DATA SHOWN:
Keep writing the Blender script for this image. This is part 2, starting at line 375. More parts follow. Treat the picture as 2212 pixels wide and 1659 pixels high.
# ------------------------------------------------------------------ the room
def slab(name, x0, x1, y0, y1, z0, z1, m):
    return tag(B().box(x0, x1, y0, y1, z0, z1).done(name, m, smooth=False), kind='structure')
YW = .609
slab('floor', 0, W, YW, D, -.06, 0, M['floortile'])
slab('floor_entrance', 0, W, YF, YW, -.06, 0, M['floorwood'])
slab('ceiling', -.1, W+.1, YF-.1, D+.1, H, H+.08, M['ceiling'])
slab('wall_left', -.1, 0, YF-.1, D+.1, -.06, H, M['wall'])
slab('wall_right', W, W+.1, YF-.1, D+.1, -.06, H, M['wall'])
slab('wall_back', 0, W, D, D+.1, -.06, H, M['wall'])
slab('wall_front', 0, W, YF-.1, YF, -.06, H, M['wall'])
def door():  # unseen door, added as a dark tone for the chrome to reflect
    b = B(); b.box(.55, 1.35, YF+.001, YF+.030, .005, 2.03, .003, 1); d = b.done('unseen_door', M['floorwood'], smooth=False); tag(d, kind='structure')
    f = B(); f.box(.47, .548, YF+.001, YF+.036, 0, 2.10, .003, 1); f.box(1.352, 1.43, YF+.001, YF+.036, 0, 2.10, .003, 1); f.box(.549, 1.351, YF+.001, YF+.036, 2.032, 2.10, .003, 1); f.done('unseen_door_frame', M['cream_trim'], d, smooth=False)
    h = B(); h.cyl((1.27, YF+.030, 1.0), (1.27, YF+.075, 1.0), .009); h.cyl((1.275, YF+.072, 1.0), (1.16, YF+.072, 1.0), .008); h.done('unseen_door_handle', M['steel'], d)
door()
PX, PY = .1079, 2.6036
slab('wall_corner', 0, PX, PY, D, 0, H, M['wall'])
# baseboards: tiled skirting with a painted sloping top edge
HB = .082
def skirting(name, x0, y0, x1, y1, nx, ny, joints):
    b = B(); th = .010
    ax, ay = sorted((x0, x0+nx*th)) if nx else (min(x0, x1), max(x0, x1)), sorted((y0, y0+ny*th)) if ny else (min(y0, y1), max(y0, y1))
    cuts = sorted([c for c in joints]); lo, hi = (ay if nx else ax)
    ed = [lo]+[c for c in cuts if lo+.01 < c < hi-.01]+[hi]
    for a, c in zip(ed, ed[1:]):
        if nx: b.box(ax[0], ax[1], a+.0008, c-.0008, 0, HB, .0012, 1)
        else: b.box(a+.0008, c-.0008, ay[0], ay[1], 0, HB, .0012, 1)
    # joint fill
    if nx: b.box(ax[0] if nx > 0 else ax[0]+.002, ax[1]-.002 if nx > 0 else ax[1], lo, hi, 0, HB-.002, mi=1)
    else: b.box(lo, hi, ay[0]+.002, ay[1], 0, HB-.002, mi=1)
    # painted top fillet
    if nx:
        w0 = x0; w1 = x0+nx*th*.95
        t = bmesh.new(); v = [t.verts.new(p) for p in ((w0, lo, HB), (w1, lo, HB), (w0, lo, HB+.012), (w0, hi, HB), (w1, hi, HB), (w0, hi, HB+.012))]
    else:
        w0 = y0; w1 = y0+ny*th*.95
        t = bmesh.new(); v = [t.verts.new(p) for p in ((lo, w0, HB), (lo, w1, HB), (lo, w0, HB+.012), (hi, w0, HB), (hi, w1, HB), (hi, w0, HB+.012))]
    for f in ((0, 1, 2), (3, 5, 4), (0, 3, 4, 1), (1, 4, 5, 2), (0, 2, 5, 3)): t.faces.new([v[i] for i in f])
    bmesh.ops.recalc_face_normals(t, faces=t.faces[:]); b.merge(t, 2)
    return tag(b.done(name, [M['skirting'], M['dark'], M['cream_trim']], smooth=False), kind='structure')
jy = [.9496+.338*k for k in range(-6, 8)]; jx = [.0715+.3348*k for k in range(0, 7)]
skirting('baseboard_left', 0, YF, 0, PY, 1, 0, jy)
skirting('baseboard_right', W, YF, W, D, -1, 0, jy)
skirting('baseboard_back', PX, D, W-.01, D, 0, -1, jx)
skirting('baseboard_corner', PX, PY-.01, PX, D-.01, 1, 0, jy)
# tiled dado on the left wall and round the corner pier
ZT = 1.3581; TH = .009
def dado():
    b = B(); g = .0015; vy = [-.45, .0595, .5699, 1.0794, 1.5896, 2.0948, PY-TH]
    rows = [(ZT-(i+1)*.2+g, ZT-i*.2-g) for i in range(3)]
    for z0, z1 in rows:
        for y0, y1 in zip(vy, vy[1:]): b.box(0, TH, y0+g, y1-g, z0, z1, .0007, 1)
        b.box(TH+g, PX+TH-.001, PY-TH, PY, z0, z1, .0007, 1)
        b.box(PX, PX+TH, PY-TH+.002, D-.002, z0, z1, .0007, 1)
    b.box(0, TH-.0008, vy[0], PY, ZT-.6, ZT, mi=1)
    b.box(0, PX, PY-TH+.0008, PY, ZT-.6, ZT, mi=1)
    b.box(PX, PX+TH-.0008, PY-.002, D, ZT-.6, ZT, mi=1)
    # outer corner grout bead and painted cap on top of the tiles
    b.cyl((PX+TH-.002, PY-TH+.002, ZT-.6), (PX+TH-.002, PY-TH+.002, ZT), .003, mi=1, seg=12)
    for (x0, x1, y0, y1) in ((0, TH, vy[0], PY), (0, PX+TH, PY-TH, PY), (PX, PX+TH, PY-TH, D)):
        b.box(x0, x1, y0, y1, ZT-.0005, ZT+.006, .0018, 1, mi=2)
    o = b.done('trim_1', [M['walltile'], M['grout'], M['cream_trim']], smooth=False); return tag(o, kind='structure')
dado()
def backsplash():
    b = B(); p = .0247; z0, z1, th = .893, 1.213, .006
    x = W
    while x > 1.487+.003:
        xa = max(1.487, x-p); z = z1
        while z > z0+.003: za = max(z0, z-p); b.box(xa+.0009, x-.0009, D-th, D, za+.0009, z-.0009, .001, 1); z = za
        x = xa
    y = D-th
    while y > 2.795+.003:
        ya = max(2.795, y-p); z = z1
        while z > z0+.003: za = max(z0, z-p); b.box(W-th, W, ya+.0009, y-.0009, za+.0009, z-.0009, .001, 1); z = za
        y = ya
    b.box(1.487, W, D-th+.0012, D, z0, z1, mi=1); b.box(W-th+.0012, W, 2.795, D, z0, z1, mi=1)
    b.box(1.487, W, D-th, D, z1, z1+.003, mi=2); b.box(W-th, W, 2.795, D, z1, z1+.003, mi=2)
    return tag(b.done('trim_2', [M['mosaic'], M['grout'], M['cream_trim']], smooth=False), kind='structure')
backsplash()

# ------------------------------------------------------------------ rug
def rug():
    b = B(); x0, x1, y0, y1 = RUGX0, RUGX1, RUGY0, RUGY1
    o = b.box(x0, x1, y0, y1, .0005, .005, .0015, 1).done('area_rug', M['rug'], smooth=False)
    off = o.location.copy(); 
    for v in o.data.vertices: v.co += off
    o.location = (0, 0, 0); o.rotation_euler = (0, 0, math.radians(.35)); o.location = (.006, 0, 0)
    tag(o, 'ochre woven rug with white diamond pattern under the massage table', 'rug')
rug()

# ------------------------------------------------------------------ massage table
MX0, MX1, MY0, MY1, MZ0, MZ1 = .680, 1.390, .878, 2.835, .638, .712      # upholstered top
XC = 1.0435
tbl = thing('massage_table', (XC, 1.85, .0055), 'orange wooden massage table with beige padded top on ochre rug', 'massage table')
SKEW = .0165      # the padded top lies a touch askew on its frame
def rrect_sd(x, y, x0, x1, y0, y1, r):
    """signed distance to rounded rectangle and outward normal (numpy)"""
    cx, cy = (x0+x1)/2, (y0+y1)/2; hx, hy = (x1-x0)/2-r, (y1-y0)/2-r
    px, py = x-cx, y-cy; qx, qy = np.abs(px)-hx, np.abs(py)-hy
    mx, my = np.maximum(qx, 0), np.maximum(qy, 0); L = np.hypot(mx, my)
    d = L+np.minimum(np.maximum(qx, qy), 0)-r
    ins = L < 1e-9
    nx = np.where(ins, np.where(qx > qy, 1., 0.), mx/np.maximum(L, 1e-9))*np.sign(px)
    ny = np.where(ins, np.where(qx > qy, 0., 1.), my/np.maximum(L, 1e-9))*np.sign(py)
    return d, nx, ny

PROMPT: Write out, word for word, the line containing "1).done('area_rug', M['rug'], smooth=False)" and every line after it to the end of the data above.

EXERCISE RESPONSE:
    o = b.box(x0, x1, y0, y1, .0005, .005, .0015, 1).done('area_rug', M['rug'], smooth=False)
    off = o.location.copy(); 
    for v in o.data.vertices: v.co += off
    o.location = (0, 0, 0); o.rotation_euler = (0, 0, math.radians(.35)); o.location = (.006, 0, 0)
    tag(o, 'ochre woven rug with white diamond pattern under the massage table', 'rug')
rug()

# ------------------------------------------------------------------ massage table
MX0, MX1, MY0, MY1, MZ0, MZ1 = .680, 1.390, .878, 2.835, .638, .712      # upholstered top
XC = 1.0435
tbl = thing('massage_table', (XC, 1.85, .0055), 'orange wooden massage table with beige padded top on ochre rug', 'massage table')
SKEW = .0165      # the padded top lies a touch askew on its frame
def rrect_sd(x, y, x0, x1, y0, y1, r):
    """signed distance to rounded rectangle and outward normal (numpy)"""
    cx, cy = (x0+x1)/2, (y0+y1)/2; hx, hy = (x1-x0)/2-r, (y1-y0)/2-r
    px, py = x-cx, y-cy; qx, qy = np.abs(px)-hx, np.abs(py)-hy
    mx, my = np.maximum(qx, 0), np.maximum(qy, 0); L = np.hypot(mx, my)
    d = L+np.minimum(np.maximum(qx, qy), 0)-r
    ins = L < 1e-9
    nx = np.where(ins, np.where(qx > qy, 1., 0.), mx/np.maximum(L, 1e-9))*np.sign(px)
    ny = np.where(ins, np.where(qx > qy, 0., 1.), my/np.maximum(L, 1e-9))*np.sign(py)
    return d, nx, ny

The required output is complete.